Premiums for geopolitical risk returning to tighter oil market

It has been all about fundamentals for oil markets of late.

Production cuts from Opec have tightened supply, coinciding with signs of recovering demand from developed nations, helping Brent crude establish itself over $55 a barrel since mid-September. It’s quite a change from the summer, when the international marker had trouble holding $50 between May and late July.

The outlook for oil could, however, be about to get a little more complicated, at least according to analysis from Morgan Stanley.

According to the US bank, the tighter conditions mean the likely return of a factor that has been absent from an oversupplied market: premiums for geopolitical risk.

“Recently, two major sources of supply risk have lifted prices,” says Martijn Rats, global oil strategist.

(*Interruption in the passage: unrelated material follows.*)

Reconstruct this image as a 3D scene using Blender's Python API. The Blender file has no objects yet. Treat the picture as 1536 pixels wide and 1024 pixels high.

“Tension has been building in Iraq, following the recent referendum on Kurdish independence [and] uncertainty over Iran’s production over the medium-term has grown, following President Trump’s decision not to certify Iran’s compliance with the 2015 nuclear deal.”

The impact looks relatively modest with Morgan Stanley calculating that a “$1-to-$2 risk premium is currently priced in” to Brent.

But Mr Rats thinks the number of other “hotspots” around the world “is sufficiently large to see a geopolitical risk premium becoming a source of continuing price support once again”.

It could be that oil traders will need to keep a closer watch on the news.